ངོ་འཕྲད་བདེ་བའི་དྲ་འབྲེལ།

གཟའ་ཕུར་བུ། ༢༠༢༤/༠༤/༢༥

China Sentences American Geologist to 8 Years in Prison on State Secrets Charge


Chinese authorities detained 44-year-old Xue Feng in November 2007 on charges of attempting to acquire a database of information about China's oil industry.

Xue is a naturalized U.S. citizen. He was working for an American energy and engineering consulting firm, IHS, at the time.The database was classified as a state secret after Xue had purchased it.

A Beijing court ruled him guilty more than a year ago, but sentencing has been repeatedly delayed.

On Monday, Xue was sentenced to eight years in prison. Three Chinese nationals, who were convicted with him, were also sentenced to prison; one to eight years and the others to two and half years.

US Embassy spokesman Richard Buangan says the American government is very concerned.

"The embassy is dismayed by Dr. Xue's sentence, and we remain concerned about his rights to due process under Chinese law."

Legal experts advising Xue's family say that after he was detained, state security agents tortured him, including burning him with lit cigarettes.

Since Xue's detention nearly three years ago, Buangan says U.S. officials visited him 30 times to check on his welfare. He says Ambassador Jon Hu ntsman has taken a strong interest in the case and was in the courtroom for Monday's sentencing.

"Ambassador Huntsman said earlier this morning that he visited Xue Feng several times during the past half year. Dr. Xue has stayed strong during this difficult time and the ambassador spoke with him and his family, with whom he hopes to be reunited soon."

Chinese officials have wide authority to define what state secrets are, which makes it difficult for foreigners and Chinese alike to know when they are crossing the line. Secrets often include economic and business data considered public information in most countries. And information can be declared secret even if it has already been published.

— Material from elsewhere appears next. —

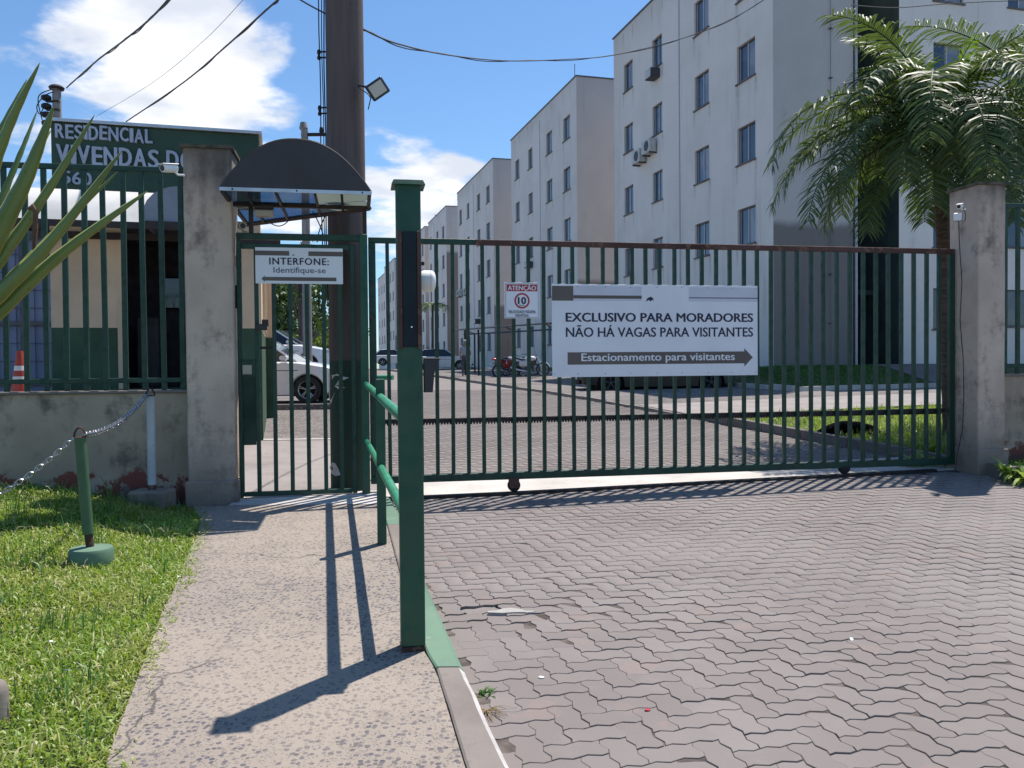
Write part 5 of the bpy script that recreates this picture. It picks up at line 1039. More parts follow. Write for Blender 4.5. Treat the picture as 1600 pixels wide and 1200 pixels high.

The notoriously vague state secrets laws received international attention last year, when four employees of the Australian mining giant Rio Tinto were detained for stealing state secrets during tense iron ore negotiations.

They were later convicted of lesser charges of receiving kickbacks and stealing commercial secrets.

Among the defendants in the Rio Tinto case were three Chinese nationals and Stern Hu, an ethnic Chinese who had become a naturalized Australian citizen.